Hun Sen Rejects CNRP Request for Pardons

Prime Minister Hun Sen has refused a request from CNRP president Sam Rainsy and his deputy seeking pardons and releases for opposition members and rights workers charged or convicted in a recent spate of legal actions widely seen as politically motivated.

Mr. Hun Sen has repeatedly arranged royal pardons for political opponents who his government has either locked up or driven abroad, including a few for Mr. Rainsy, but said earlier this year that another pardon for the opposition leader was out of the question.

Yem Ponhearith, a spokesman for the CNRP, said on Thursday that Mr. Rainsy and deputy party president Kem Sokha decided to ask anyway, hoping to take advantage of a relative lull in political tensions by entreating King Norodom Sihamoni directly.

Mr. Rainsy is once again living abroad, this time avoiding a two-year prison sentence for defaming Deputy Prime Minister Hor Namhong. Mr. Sokha was recently sentenced to five months in prison for refusing to appear as a witness in a “prostitution” case against his alleged mistress.

Mr. Sokha has been holed up in the CNRP headquarters appealing the conviction; however, he recently left briefly to register for next year’s commune elections. Both parties also made recent pledges to refrain from using heated language as part of a political “cease-fire.”

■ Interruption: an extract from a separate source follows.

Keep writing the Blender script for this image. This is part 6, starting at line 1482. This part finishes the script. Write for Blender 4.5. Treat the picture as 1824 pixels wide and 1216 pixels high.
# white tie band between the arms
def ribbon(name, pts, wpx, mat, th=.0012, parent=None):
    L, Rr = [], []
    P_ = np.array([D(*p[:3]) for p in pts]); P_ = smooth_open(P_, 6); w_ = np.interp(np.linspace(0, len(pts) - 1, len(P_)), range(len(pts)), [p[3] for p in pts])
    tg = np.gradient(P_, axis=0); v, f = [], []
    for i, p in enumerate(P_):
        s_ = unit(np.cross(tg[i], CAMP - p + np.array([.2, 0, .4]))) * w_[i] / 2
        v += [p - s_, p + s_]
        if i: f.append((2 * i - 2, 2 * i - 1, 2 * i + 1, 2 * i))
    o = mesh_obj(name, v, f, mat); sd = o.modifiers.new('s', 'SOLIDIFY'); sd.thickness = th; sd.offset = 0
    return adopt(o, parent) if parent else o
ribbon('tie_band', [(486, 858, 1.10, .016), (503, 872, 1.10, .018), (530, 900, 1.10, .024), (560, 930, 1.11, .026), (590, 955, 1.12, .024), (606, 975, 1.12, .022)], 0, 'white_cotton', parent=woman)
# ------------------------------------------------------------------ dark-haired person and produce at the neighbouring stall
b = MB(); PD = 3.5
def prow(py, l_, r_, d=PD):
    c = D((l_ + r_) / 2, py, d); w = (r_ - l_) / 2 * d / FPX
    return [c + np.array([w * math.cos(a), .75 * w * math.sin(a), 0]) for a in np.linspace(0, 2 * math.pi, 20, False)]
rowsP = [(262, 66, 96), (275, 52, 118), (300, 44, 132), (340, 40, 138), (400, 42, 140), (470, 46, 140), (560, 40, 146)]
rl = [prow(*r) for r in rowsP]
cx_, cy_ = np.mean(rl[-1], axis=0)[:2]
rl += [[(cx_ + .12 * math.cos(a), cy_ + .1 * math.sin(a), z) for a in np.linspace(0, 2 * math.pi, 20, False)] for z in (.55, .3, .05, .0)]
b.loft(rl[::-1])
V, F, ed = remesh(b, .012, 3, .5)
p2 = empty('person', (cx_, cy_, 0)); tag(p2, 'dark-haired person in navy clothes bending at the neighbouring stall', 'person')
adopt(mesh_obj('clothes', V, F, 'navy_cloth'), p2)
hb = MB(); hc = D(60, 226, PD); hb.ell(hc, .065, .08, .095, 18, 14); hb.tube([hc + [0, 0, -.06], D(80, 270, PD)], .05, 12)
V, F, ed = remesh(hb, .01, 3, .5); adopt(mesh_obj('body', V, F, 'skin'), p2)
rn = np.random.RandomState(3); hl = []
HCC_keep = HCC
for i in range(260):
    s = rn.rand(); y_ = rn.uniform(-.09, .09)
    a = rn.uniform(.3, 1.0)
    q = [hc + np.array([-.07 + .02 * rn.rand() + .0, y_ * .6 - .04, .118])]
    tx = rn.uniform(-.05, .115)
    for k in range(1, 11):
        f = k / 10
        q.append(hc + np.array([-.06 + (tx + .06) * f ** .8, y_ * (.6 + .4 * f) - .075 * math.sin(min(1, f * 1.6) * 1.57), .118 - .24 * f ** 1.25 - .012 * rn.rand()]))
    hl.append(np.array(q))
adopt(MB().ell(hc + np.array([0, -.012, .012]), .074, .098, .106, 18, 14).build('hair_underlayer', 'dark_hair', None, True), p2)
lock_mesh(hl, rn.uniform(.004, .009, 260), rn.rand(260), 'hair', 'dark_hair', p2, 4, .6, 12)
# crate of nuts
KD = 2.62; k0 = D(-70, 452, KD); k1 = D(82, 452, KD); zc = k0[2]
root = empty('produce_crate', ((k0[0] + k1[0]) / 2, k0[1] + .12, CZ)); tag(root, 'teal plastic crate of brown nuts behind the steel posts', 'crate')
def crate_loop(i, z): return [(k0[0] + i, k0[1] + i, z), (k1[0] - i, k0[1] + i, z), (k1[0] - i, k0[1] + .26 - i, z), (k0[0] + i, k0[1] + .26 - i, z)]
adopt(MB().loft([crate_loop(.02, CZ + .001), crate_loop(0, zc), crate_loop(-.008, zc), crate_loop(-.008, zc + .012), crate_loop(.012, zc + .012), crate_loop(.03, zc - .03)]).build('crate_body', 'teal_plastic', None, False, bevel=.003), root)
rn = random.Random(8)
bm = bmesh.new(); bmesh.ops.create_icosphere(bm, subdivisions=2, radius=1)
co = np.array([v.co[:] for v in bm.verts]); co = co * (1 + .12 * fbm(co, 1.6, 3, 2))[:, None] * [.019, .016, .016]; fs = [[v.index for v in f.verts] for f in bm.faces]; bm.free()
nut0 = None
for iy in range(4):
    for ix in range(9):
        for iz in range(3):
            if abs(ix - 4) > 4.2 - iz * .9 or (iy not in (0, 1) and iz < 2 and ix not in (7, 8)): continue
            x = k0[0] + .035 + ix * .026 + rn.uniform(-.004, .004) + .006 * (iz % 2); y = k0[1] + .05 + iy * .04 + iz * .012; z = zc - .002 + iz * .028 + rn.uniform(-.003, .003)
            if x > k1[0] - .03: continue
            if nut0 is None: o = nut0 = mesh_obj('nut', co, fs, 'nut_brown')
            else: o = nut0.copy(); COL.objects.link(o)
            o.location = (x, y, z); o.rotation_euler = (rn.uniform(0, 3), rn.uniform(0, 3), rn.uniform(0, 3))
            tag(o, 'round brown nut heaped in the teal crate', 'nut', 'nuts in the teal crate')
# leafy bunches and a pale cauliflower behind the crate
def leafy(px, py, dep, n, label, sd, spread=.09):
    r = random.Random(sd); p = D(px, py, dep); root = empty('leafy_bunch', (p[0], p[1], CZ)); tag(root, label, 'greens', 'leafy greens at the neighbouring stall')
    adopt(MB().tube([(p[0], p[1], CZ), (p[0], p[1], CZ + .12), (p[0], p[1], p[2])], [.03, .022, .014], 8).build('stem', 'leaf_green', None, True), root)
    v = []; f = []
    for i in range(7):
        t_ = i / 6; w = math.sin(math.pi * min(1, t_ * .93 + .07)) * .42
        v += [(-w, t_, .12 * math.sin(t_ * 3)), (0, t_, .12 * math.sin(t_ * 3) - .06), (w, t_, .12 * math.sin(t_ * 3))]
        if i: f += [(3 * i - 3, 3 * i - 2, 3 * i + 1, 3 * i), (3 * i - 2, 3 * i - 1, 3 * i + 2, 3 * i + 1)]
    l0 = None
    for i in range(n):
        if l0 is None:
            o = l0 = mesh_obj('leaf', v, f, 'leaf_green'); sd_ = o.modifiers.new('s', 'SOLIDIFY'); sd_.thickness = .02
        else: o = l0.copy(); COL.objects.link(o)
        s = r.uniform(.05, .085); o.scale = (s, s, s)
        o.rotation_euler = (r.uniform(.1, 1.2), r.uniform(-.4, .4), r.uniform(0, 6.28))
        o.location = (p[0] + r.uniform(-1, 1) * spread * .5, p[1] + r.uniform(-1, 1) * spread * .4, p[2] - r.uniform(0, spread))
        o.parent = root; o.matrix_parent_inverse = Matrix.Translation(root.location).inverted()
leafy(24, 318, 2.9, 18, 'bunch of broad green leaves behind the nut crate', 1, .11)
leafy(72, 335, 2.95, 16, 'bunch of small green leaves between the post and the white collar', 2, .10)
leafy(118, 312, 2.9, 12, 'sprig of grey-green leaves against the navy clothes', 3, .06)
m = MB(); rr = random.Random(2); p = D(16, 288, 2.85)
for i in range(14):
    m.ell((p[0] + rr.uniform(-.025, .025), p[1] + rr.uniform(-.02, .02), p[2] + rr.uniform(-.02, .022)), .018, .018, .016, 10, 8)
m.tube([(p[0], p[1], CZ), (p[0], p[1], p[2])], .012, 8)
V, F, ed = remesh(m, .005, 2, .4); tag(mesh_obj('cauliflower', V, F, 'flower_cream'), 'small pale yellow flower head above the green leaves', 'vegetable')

“We sent the letter to our king after His Excellency Kem Sokha was able to register and we saw that the political situation seemed to be better,” Mr. Ponhearith said.

Eighteen CNRP figures, including two lawmakers, have been jailed since May last year. A number of rights workers, including a former NGO worker-cum-electition official, have also been imprisoned.

In their letter, Mr. Rainsy and Mr. Sokha asked that the charges and convictions against them and the others be pardoned, “like your highness has pardoned before to bring an atmosphere of reconciliation and unity to the nation.”

The series of letters from the opposition, king and prime minister were all posted online on Thursday by the government-aligned Fresh News outlet.

King Sihamoni, who the Constitution gives final say over pardons, forwarded the request to Mr. Hun Sen in a letter dated Tuesday, saying he wanted him “to check” the requests.

Mr. Hun Sen replied to the king the next day, telling him he had no interest in requesting a pardon for any of them as the charges and convictions followed the courts’ proper “implementation of the law.”

“As the head of the Royal Government of Cambodia, I strongly believe in strengthening and promoting the rule of law through the effective and serious implementation of the law,” he said.

Such implementation is “the key factor to help the country be orderly, stable and secure, and especially to help democratic pluralism in Cambodia continue to run sustainably,” he wrote.

Mr. Hun Sen’s critics, however, accuse him of governing one of the most corrupt countries in the world and using the courts to beat his rivals either into submission or impotence.

Mr. Ponhearith of the CNRP said he remained hopeful that the opposition would eventually manage to negotiate an amnesty for the party figures and rights workers currently convicted or locked up.

“We still hope to solve the issues between Khmer and Khmer, to solve the political issues politically,” he said.

Despite his professed respect for the courts, Mr. Hun Sen has often shown himself ready to arrange royal pardons and release detainees as bargaining chips in negotiations with the opposition when it suits him.

He nodded to his power of pardon during a graduation ceremony in Phnom Penh last month while talking about the CNRP’s legal troubles.

“When it’s out of the court’s hands and the verdict is put into effect, then it returns to the prime minister, and the Prison Law allows the prime minister to do this,” he said at the time.

The Prison Law gives the prime minister the “privilege” to ask the king for pardons “when necessary.”